__DIRECTIONS FOR THIS TASK__
Every line below is to be copied exactly, with the pictures left out.

** Start **

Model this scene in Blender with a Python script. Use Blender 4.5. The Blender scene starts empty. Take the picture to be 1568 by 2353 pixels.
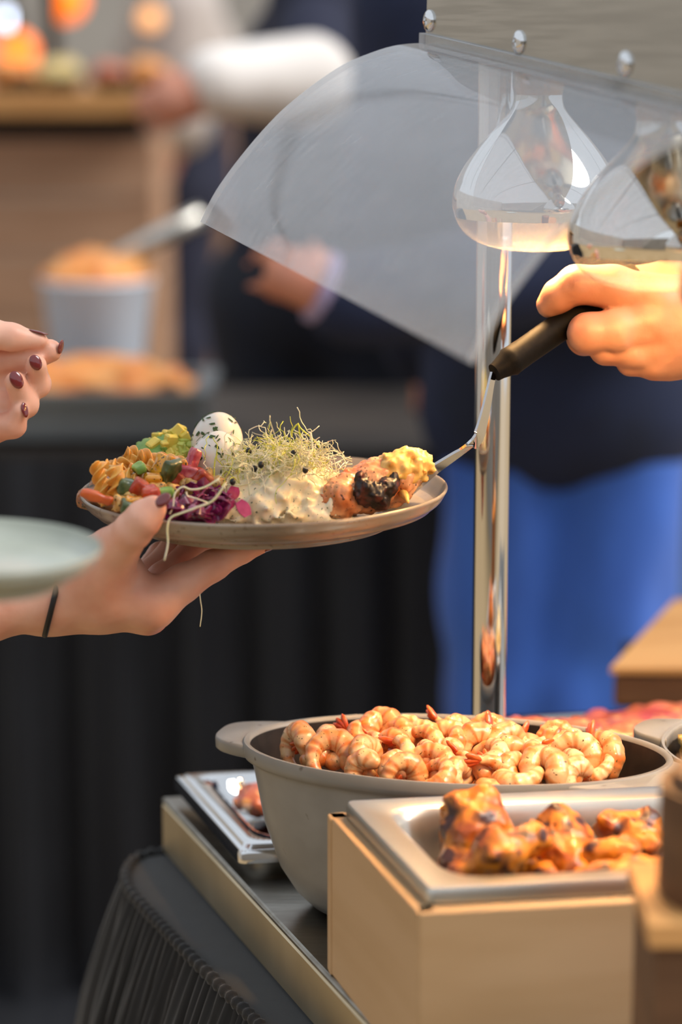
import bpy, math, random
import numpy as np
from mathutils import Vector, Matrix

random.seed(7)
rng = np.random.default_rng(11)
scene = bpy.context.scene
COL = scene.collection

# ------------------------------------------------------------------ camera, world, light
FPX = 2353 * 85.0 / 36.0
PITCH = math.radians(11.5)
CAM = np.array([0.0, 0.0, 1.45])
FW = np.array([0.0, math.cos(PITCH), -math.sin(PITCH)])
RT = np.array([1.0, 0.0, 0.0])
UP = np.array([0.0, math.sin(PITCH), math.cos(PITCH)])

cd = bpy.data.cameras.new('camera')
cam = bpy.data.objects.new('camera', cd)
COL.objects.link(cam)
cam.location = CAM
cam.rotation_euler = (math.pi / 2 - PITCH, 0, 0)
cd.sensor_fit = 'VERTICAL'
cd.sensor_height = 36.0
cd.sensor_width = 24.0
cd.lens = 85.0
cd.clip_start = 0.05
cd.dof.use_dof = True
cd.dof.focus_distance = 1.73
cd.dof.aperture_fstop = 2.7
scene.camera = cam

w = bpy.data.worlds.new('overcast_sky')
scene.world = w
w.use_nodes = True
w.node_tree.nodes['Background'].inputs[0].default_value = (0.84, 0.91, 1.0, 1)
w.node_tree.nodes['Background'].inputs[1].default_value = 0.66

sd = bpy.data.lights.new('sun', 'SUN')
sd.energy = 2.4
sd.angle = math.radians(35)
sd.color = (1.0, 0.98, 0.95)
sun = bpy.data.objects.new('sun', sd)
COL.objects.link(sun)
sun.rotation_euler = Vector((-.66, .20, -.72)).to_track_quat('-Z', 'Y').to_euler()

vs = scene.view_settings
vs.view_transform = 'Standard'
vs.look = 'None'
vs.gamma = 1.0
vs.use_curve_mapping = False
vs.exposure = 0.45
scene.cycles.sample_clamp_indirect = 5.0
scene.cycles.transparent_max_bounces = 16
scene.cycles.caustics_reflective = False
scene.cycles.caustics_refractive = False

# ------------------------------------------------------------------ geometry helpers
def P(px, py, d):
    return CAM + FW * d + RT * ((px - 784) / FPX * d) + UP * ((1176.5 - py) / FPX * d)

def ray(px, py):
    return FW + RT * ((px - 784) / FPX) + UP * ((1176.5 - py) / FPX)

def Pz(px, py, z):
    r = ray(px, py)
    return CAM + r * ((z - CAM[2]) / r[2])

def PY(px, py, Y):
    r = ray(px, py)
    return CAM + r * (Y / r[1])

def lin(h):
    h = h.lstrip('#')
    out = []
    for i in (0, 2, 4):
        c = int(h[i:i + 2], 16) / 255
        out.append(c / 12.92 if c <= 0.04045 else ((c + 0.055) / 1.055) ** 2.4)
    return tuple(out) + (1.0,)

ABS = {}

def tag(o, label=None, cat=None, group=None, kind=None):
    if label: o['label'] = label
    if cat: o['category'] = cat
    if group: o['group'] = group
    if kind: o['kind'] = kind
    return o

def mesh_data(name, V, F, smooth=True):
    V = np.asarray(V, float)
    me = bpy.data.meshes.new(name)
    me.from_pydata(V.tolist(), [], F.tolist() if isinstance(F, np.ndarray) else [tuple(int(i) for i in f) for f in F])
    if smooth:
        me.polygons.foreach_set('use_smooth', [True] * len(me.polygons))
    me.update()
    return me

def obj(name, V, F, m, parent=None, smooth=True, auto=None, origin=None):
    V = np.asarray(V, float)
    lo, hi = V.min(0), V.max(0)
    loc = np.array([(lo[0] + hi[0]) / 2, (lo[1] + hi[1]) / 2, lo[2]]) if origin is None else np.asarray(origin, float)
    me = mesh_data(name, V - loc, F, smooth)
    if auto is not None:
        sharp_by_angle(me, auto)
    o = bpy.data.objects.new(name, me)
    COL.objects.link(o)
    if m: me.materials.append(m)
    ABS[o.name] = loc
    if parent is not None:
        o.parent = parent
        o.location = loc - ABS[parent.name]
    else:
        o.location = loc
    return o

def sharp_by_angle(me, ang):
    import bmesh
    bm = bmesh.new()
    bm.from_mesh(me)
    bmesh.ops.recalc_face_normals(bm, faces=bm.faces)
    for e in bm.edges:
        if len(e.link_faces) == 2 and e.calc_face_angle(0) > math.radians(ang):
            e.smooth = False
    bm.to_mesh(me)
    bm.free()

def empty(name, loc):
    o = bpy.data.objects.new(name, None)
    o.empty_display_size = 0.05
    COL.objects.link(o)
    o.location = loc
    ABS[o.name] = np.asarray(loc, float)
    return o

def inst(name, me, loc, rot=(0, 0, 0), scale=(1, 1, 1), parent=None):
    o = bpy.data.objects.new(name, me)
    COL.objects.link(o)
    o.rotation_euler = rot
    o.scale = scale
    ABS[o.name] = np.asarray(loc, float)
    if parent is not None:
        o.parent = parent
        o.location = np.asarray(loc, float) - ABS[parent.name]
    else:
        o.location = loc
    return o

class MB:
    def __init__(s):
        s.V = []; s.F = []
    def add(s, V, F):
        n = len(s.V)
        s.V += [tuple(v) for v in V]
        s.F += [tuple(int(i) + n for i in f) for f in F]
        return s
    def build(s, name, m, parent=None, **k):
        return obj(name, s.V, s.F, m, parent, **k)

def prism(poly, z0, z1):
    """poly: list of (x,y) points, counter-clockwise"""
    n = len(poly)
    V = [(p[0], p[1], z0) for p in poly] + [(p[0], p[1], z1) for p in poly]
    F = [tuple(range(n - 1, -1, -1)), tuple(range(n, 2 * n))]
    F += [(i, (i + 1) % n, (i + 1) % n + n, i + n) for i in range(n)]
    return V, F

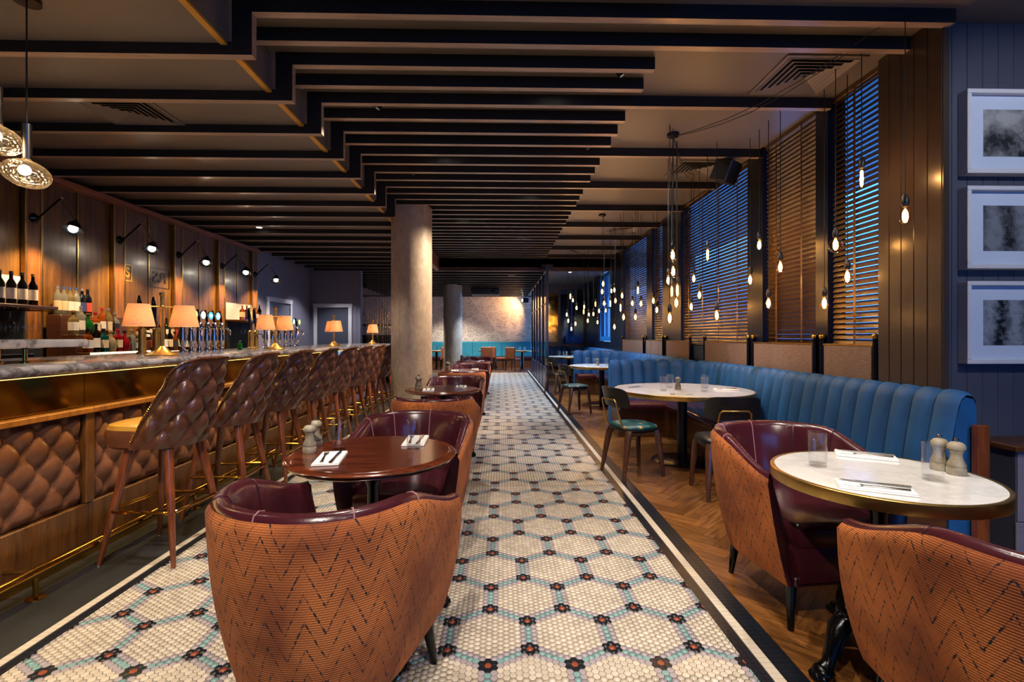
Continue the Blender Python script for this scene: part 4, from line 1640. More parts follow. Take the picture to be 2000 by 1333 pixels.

** End **

__ANSWER TO THIS EXERCISE__
Model this scene in Blender with a Python script. Use Blender 4.5. The Blender scene starts empty. Take the picture to be 1568 by 2353 pixels.
import bpy, math, random
import numpy as np
from mathutils import Vector, Matrix

random.seed(7)
rng = np.random.default_rng(11)
scene = bpy.context.scene
COL = scene.collection

# ------------------------------------------------------------------ camera, world, light
FPX = 2353 * 85.0 / 36.0
PITCH = math.radians(11.5)
CAM = np.array([0.0, 0.0, 1.45])
FW = np.array([0.0, math.cos(PITCH), -math.sin(PITCH)])
RT = np.array([1.0, 0.0, 0.0])
UP = np.array([0.0, math.sin(PITCH), math.cos(PITCH)])

cd = bpy.data.cameras.new('camera')
cam = bpy.data.objects.new('camera', cd)
COL.objects.link(cam)
cam.location = CAM
cam.rotation_euler = (math.pi / 2 - PITCH, 0, 0)
cd.sensor_fit = 'VERTICAL'
cd.sensor_height = 36.0
cd.sensor_width = 24.0
cd.lens = 85.0
cd.clip_start = 0.05
cd.dof.use_dof = True
cd.dof.focus_distance = 1.73
cd.dof.aperture_fstop = 2.7
scene.camera = cam

w = bpy.data.worlds.new('overcast_sky')
scene.world = w
w.use_nodes = True
w.node_tree.nodes['Background'].inputs[0].default_value = (0.84, 0.91, 1.0, 1)
w.node_tree.nodes['Background'].inputs[1].default_value = 0.66

sd = bpy.data.lights.new('sun', 'SUN')
sd.energy = 2.4
sd.angle = math.radians(35)
sd.color = (1.0, 0.98, 0.95)
sun = bpy.data.objects.new('sun', sd)
COL.objects.link(sun)
sun.rotation_euler = Vector((-.66, .20, -.72)).to_track_quat('-Z', 'Y').to_euler()

vs = scene.view_settings
vs.view_transform = 'Standard'
vs.look = 'None'
vs.gamma = 1.0
vs.use_curve_mapping = False
vs.exposure = 0.45
scene.cycles.sample_clamp_indirect = 5.0
scene.cycles.transparent_max_bounces = 16
scene.cycles.caustics_reflective = False
scene.cycles.caustics_refractive = False

# ------------------------------------------------------------------ geometry helpers
def P(px, py, d):
    return CAM + FW * d + RT * ((px - 784) / FPX * d) + UP * ((1176.5 - py) / FPX * d)

def ray(px, py):
    return FW + RT * ((px - 784) / FPX) + UP * ((1176.5 - py) / FPX)

def Pz(px, py, z):
    r = ray(px, py)
    return CAM + r * ((z - CAM[2]) / r[2])

def PY(px, py, Y):
    r = ray(px, py)
    return CAM + r * (Y / r[1])

def lin(h):
    h = h.lstrip('#')
    out = []
    for i in (0, 2, 4):
        c = int(h[i:i + 2], 16) / 255
        out.append(c / 12.92 if c <= 0.04045 else ((c + 0.055) / 1.055) ** 2.4)
    return tuple(out) + (1.0,)

ABS = {}

def tag(o, label=None, cat=None, group=None, kind=None):
    if label: o['label'] = label
    if cat: o['category'] = cat
    if group: o['group'] = group
    if kind: o['kind'] = kind
    return o

def mesh_data(name, V, F, smooth=True):
    V = np.asarray(V, float)
    me = bpy.data.meshes.new(name)
    me.from_pydata(V.tolist(), [], F.tolist() if isinstance(F, np.ndarray) else [tuple(int(i) for i in f) for f in F])
    if smooth:
        me.polygons.foreach_set('use_smooth', [True] * len(me.polygons))
    me.update()
    return me

def obj(name, V, F, m, parent=None, smooth=True, auto=None, origin=None):
    V = np.asarray(V, float)
    lo, hi = V.min(0), V.max(0)
    loc = np.array([(lo[0] + hi[0]) / 2, (lo[1] + hi[1]) / 2, lo[2]]) if origin is None else np.asarray(origin, float)
    me = mesh_data(name, V - loc, F, smooth)
    if auto is not None:
        sharp_by_angle(me, auto)
    o = bpy.data.objects.new(name, me)
    COL.objects.link(o)
    if m: me.materials.append(m)
    ABS[o.name] = loc
    if parent is not None:
        o.parent = parent
        o.location = loc - ABS[parent.name]
    else:
        o.location = loc
    return o

def sharp_by_angle(me, ang):
    import bmesh
    bm = bmesh.new()
    bm.from_mesh(me)
    bmesh.ops.recalc_face_normals(bm, faces=bm.faces)
    for e in bm.edges:
        if len(e.link_faces) == 2 and e.calc_face_angle(0) > math.radians(ang):
            e.smooth = False
    bm.to_mesh(me)
    bm.free()

def empty(name, loc):
    o = bpy.data.objects.new(name, None)
    o.empty_display_size = 0.05
    COL.objects.link(o)
    o.location = loc
    ABS[o.name] = np.asarray(loc, float)
    return o

def inst(name, me, loc, rot=(0, 0, 0), scale=(1, 1, 1), parent=None):
    o = bpy.data.objects.new(name, me)
    COL.objects.link(o)
    o.rotation_euler = rot
    o.scale = scale
    ABS[o.name] = np.asarray(loc, float)
    if parent is not None:
        o.parent = parent
        o.location = np.asarray(loc, float) - ABS[parent.name]
    else:
        o.location = loc
    return o

class MB:
    def __init__(s):
        s.V = []; s.F = []
    def add(s, V, F):
        n = len(s.V)
        s.V += [tuple(v) for v in V]
        s.F += [tuple(int(i) + n for i in f) for f in F]
        return s
    def build(s, name, m, parent=None, **k):
        return obj(name, s.V, s.F, m, parent, **k)

def prism(poly, z0, z1):
    """poly: list of (x,y) points, counter-clockwise"""
    n = len(poly)
    V = [(p[0], p[1], z0) for p in poly] + [(p[0], p[1], z1) for p in poly]
    F = [tuple(range(n - 1, -1, -1)), tuple(range(n, 2 * n))]
    F += [(i, (i + 1) % n, (i + 1) % n + n, i + n) for i in range(n)]
    return V, F

Continue the Blender Python script for this scene: part 4, from line 1640. More parts follow. Take the picture to be 2000 by 1333 pixels.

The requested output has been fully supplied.